Return all lines where the word "picture" can be found.
========
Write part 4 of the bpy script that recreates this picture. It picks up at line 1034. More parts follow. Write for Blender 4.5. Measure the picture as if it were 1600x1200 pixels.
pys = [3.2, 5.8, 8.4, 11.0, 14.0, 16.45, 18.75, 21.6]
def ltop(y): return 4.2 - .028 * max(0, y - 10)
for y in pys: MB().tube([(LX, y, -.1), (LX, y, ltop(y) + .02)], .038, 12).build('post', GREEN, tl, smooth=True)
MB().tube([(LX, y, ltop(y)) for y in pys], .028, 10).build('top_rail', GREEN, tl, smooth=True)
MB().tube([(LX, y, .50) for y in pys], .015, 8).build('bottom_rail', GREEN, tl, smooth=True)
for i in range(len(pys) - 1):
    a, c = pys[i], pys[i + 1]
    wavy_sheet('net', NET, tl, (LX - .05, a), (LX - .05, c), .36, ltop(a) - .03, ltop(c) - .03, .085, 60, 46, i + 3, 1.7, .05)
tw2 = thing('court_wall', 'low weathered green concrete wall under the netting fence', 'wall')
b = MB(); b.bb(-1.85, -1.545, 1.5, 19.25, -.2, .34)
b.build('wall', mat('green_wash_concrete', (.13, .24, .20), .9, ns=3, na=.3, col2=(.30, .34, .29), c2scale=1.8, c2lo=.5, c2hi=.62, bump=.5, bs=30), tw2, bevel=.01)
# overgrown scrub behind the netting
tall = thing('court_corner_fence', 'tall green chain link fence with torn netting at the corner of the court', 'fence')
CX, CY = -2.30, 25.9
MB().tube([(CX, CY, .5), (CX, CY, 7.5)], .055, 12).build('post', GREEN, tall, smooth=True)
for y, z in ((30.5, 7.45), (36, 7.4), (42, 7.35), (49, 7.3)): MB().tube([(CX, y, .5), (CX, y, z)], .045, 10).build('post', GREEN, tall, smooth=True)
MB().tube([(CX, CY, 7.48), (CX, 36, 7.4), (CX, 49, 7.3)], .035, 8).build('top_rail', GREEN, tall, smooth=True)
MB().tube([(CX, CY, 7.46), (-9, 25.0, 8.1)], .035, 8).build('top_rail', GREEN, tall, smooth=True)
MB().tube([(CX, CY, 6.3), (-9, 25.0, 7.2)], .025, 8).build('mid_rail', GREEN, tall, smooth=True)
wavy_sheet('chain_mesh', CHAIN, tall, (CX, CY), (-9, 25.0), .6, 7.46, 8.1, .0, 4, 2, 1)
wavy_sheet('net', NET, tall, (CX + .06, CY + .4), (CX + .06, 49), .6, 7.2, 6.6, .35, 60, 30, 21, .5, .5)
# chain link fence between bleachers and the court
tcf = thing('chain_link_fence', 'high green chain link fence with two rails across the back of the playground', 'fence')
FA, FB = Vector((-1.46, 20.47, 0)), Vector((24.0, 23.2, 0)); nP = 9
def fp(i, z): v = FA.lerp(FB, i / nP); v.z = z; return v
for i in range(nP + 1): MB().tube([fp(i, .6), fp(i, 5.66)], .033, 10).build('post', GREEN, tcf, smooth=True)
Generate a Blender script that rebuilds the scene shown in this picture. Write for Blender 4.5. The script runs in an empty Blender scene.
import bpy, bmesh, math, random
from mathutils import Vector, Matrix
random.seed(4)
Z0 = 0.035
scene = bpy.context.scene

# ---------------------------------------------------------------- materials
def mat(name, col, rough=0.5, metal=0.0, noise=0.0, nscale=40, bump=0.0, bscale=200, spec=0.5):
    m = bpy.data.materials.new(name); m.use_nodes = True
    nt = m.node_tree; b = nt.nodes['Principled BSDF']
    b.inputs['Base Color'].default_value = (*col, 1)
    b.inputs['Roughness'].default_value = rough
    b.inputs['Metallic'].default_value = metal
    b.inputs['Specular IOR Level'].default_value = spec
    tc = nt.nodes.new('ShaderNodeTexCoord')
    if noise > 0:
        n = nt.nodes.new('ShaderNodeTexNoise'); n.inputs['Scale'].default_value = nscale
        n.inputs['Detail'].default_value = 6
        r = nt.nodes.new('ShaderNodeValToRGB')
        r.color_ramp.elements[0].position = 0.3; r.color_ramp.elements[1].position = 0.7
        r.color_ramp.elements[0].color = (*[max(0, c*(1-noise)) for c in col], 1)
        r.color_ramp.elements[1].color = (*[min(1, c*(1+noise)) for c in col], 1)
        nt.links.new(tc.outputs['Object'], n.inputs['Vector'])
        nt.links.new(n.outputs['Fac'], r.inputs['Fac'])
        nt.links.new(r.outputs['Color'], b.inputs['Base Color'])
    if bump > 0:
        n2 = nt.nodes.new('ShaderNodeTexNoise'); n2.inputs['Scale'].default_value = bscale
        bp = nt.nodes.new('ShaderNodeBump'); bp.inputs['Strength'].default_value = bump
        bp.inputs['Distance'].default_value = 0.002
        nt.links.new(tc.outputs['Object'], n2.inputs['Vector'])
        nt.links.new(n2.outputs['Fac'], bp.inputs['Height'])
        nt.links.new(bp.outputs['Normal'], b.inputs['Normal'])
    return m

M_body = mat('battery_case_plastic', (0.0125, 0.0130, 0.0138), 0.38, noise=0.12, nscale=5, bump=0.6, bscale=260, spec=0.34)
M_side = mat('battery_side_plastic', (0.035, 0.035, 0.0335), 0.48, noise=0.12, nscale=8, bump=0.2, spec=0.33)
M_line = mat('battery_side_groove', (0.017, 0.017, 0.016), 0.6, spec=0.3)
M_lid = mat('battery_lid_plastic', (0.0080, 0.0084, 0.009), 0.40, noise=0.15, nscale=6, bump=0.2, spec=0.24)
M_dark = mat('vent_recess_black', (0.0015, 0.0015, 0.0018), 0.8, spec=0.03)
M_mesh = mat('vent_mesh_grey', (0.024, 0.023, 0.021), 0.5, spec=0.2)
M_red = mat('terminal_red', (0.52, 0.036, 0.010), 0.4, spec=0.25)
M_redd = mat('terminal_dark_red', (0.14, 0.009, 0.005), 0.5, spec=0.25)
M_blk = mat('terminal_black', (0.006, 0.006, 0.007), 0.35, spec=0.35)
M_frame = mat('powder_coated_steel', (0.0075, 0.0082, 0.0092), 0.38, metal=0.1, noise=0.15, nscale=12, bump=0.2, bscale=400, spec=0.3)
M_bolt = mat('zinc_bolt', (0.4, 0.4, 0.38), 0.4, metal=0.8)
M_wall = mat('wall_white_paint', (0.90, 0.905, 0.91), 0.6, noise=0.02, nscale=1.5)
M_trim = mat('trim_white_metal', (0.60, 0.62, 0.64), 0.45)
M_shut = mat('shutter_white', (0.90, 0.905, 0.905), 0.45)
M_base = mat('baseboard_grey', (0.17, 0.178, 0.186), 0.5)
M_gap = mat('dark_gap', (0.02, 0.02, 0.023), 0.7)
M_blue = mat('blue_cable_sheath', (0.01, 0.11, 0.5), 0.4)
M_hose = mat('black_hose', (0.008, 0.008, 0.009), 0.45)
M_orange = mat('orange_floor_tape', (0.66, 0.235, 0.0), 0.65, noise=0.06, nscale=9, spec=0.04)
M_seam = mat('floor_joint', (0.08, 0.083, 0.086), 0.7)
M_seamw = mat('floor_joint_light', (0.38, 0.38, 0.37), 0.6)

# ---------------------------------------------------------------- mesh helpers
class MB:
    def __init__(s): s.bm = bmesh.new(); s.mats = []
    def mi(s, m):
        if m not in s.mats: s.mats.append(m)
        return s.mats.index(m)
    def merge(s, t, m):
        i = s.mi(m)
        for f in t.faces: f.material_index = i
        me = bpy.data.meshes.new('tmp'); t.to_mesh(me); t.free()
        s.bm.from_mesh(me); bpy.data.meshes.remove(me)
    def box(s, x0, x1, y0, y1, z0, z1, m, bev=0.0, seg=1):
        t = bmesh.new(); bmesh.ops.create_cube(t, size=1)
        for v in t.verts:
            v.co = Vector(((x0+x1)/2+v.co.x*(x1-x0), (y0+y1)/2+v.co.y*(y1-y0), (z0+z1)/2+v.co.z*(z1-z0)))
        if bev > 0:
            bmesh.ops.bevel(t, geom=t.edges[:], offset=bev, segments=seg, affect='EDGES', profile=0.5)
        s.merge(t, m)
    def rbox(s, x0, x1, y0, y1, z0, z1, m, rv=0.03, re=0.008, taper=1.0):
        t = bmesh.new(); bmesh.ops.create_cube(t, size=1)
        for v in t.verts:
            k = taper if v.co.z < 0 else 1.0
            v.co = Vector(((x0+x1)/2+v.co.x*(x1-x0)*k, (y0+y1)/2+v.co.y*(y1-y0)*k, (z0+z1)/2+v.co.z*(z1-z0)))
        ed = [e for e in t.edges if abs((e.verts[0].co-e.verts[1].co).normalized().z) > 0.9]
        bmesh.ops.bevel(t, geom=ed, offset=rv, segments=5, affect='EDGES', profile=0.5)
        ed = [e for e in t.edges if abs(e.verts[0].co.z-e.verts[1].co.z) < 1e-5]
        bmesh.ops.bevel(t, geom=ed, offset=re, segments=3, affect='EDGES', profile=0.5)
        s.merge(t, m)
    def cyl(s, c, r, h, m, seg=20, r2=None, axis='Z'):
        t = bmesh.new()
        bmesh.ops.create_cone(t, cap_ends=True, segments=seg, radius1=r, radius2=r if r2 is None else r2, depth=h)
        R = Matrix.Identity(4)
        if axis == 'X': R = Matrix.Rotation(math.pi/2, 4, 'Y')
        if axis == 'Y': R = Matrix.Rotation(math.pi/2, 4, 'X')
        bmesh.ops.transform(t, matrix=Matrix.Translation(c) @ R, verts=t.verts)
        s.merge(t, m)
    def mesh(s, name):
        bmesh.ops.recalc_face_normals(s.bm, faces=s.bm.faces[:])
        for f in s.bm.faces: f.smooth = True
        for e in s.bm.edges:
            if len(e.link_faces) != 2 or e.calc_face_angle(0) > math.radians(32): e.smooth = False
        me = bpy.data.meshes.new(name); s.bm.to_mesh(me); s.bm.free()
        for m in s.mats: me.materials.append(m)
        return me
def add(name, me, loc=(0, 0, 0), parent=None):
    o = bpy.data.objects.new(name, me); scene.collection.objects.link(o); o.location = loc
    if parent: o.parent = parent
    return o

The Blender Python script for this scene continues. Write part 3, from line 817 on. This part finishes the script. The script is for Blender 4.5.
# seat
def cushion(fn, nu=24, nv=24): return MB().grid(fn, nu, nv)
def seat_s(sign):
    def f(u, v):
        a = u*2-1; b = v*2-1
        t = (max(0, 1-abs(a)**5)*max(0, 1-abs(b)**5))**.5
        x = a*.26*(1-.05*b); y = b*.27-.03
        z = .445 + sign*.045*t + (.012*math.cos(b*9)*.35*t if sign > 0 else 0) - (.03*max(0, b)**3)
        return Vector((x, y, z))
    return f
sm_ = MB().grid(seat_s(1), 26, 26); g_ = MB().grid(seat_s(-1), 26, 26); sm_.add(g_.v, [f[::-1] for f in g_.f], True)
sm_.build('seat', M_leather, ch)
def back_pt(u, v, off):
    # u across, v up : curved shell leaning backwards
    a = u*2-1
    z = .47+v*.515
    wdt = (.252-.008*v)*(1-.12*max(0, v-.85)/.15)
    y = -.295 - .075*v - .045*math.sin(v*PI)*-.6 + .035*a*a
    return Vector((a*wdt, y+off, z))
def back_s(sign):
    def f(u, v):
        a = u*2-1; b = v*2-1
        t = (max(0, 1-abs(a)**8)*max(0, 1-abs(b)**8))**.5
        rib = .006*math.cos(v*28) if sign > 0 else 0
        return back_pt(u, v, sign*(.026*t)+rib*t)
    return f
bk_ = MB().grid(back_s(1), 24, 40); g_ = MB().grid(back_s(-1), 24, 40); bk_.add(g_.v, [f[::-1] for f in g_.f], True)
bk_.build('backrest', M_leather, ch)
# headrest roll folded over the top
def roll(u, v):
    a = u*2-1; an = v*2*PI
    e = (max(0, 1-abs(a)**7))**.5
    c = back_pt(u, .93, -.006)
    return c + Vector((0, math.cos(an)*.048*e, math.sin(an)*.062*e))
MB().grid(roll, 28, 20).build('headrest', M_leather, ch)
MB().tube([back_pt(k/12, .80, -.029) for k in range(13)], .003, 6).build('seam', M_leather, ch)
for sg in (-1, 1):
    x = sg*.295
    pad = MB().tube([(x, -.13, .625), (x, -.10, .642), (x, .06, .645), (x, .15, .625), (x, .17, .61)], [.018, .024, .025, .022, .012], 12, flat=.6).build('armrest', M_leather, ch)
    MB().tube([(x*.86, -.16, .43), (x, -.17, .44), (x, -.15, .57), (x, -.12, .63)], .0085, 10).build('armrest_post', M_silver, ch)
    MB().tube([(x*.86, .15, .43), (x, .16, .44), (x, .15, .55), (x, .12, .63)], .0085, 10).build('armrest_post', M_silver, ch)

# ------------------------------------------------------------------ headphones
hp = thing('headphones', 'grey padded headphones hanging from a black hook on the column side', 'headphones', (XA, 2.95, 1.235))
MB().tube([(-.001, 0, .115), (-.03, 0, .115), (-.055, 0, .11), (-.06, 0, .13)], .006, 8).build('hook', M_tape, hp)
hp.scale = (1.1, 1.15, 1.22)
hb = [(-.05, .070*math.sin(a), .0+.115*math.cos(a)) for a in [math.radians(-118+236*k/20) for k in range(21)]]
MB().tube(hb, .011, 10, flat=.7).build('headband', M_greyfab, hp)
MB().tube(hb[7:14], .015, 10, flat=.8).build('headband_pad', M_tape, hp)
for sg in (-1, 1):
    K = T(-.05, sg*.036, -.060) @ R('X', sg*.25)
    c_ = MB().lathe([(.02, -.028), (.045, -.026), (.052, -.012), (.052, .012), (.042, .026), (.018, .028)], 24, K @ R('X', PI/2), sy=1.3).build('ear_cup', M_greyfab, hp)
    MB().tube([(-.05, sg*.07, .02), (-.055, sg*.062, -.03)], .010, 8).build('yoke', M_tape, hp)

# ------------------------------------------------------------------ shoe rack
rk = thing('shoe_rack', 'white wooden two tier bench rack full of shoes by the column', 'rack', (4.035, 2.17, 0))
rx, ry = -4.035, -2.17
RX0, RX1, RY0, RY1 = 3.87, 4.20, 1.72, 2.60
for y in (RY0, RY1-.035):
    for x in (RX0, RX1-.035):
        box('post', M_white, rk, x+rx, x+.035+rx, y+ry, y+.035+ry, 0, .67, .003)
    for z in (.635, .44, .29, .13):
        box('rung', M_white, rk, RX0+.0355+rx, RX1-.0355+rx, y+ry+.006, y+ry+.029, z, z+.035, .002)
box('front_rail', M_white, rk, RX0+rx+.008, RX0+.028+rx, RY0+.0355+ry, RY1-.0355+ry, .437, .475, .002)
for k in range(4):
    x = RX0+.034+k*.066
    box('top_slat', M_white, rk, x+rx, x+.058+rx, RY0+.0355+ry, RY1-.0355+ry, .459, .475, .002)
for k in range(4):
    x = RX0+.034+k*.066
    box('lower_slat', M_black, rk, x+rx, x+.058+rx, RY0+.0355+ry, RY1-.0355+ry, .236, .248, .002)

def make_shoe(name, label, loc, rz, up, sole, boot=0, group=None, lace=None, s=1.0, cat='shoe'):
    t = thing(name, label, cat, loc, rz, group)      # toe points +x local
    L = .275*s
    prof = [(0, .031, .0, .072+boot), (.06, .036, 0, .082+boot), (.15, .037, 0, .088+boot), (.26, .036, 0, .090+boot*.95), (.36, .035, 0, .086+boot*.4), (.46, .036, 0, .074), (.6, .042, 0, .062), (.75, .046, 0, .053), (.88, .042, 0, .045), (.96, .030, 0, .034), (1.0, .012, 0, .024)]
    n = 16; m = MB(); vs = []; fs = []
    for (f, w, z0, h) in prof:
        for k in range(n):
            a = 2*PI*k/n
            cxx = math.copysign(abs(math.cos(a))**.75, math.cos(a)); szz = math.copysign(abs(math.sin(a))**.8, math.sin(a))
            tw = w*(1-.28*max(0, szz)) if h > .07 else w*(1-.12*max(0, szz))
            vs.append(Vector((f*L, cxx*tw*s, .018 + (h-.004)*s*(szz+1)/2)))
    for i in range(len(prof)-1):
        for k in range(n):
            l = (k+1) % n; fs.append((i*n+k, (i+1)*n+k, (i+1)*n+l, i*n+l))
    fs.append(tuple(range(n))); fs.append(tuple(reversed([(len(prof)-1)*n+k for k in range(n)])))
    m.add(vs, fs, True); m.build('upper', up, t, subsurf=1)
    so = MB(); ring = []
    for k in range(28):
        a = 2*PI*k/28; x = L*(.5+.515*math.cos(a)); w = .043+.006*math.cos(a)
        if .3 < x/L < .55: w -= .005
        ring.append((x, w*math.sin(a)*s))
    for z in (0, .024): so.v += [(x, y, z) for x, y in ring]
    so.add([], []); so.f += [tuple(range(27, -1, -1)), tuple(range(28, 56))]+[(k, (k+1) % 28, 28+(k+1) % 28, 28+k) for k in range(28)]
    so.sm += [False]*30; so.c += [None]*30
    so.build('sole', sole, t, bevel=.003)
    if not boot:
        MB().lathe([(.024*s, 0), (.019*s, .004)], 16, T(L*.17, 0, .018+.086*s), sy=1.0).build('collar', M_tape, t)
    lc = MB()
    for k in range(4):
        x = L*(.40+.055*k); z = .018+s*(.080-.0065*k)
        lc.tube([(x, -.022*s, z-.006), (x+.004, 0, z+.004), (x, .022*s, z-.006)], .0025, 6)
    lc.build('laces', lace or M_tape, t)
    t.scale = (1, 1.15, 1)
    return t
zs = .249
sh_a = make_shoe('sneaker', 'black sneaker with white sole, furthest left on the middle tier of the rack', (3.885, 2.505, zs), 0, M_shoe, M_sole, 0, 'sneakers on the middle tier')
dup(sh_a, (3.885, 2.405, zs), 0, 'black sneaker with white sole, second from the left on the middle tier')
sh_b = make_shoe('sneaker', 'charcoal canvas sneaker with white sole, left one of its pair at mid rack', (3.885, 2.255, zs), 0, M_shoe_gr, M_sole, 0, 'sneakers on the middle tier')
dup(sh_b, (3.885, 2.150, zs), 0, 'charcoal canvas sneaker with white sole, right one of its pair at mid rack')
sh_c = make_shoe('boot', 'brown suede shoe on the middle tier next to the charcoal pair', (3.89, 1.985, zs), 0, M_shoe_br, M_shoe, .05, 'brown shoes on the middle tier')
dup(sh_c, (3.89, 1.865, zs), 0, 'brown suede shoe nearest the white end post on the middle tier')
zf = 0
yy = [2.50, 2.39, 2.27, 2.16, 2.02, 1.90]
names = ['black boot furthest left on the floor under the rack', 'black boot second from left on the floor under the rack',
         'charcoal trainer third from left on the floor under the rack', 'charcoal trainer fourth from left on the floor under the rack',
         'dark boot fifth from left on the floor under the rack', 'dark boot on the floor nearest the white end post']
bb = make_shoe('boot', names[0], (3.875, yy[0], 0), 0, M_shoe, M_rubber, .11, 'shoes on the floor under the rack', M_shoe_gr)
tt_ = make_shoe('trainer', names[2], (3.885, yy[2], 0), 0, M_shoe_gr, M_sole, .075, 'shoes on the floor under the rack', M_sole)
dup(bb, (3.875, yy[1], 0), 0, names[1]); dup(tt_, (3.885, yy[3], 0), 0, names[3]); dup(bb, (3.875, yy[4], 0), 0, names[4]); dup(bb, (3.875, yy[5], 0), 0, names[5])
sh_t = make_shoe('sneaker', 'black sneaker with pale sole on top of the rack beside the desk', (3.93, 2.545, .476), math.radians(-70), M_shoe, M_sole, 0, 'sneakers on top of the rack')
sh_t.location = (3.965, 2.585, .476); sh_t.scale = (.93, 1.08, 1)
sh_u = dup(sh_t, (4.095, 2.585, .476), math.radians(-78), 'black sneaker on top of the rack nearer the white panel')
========
● **WRITTEN SOLUTION**
Write part 4 of the bpy script that recreates this picture. It picks up at line 1034. More parts follow. Write for Blender 4.5. Measure the picture as if it were 1600x1200 pixels.
Generate a Blender script that rebuilds the scene shown in this picture. Write for Blender 4.5. The script runs in an empty Blender scene.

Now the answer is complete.